A drive train concept with a 1.2L 3-cylinder engine will be presented which has been optimised for mid-class passenger cars in view of the above challenges. Assisted by a 8 kW electric motor the engine is intended to replace current 1.9-2.0 L engines. A new mixture formation/combustion concept is applied using piezo-actuated CR fuel injection system of the 3rd generation in combination with an extreme variation of swirl charge motion concept. A high efficient EGR cooling system has been developed using heat pipe technology in order to increase EGR rates and operation range. This concept offers new degrees of freedom for charge and fuel preparation and enables usage of a hybrid combustion system - in situ homogeneous charge with compression ignition at part load, classical stratified at full load. In view of minimised mechanical friction losses 2-valve configuration is used.

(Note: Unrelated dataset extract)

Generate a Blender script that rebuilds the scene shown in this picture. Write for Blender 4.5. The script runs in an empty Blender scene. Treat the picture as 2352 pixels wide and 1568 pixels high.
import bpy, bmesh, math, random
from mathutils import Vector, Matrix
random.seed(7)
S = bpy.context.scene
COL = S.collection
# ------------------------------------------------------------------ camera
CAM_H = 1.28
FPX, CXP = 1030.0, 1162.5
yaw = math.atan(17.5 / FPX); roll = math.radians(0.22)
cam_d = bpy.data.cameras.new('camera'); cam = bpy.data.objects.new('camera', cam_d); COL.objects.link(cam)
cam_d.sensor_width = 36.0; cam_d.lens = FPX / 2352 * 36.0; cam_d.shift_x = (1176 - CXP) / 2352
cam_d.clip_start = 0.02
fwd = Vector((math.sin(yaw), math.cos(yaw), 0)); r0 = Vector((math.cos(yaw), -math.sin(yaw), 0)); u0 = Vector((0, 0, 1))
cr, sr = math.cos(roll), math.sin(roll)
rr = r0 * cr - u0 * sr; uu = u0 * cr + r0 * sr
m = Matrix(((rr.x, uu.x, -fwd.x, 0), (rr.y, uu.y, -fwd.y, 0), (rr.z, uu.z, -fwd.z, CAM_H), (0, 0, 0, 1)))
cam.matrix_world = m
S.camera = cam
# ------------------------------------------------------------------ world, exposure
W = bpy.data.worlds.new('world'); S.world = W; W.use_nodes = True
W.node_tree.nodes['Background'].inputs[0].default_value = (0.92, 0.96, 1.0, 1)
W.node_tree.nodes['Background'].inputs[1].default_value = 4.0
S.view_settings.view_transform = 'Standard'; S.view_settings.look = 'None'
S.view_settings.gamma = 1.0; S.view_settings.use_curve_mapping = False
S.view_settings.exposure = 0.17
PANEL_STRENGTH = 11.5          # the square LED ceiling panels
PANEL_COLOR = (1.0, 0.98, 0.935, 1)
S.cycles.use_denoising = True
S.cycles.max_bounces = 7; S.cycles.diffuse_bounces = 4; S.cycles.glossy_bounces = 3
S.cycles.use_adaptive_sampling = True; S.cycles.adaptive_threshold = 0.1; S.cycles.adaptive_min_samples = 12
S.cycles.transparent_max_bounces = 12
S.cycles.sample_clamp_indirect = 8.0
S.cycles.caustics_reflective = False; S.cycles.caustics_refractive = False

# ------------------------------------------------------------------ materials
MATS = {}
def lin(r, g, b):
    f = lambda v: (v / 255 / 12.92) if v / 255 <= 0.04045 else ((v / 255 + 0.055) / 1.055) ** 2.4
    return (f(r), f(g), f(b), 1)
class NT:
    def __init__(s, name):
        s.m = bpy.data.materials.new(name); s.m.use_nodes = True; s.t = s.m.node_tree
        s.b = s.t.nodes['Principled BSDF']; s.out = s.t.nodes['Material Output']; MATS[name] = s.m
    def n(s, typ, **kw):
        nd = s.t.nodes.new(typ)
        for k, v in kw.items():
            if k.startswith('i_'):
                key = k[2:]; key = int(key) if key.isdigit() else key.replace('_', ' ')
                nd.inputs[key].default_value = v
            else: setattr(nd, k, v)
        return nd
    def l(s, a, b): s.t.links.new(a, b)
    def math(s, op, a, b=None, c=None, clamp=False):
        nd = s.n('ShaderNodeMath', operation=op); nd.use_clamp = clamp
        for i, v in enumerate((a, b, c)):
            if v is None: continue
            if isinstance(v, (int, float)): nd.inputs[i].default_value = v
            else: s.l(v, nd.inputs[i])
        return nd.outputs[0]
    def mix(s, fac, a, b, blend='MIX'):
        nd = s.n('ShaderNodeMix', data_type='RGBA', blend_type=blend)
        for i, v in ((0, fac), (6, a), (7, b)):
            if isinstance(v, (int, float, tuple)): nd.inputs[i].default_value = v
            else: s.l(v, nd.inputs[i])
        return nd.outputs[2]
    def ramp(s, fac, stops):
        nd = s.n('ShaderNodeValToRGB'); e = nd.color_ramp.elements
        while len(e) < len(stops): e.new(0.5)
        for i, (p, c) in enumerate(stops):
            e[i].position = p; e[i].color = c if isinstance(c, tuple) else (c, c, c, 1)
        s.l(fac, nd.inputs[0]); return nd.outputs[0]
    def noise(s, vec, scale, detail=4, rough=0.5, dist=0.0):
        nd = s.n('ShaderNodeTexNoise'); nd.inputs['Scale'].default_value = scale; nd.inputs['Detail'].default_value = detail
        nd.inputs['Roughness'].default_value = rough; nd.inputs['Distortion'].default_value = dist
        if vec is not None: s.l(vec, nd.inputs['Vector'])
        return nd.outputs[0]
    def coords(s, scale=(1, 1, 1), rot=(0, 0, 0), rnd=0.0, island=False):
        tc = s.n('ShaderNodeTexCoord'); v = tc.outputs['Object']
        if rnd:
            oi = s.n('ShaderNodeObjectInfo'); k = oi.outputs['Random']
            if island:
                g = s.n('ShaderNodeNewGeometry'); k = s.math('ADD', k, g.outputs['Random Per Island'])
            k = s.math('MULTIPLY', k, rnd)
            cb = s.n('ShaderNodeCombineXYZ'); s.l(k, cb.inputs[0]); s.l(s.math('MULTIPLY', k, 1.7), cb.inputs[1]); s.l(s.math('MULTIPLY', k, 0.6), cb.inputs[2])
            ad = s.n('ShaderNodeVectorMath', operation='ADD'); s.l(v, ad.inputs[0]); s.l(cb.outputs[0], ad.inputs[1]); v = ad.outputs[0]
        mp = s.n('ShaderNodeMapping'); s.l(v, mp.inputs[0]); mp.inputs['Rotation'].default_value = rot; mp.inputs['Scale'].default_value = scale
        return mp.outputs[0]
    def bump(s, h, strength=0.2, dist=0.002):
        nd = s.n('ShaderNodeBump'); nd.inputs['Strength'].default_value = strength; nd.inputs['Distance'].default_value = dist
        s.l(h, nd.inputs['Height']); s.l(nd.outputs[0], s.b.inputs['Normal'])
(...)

The powerful electric motor enables the whole range of mild hybrid potentials, idle shut off, regenerative braking, electrically assisted acceleration and cruising (e-boost and e-drive). In combination with intelligent thermal and energy management strategies (electrically driven coolant pump and 14/42 V power net) it has shown significant improvements in driving cycle fuel consumption in the range of 7-10 percent additional to gains due to engine downszing. The drive train concept presented demonstrates that CO2 -emissions of 90-120 g/km can be achieved for vehicles in the 1300-1400 kg ITW-class and engine out emissions will simultaneously be cut down to approx. 40% of the Euro4 limits.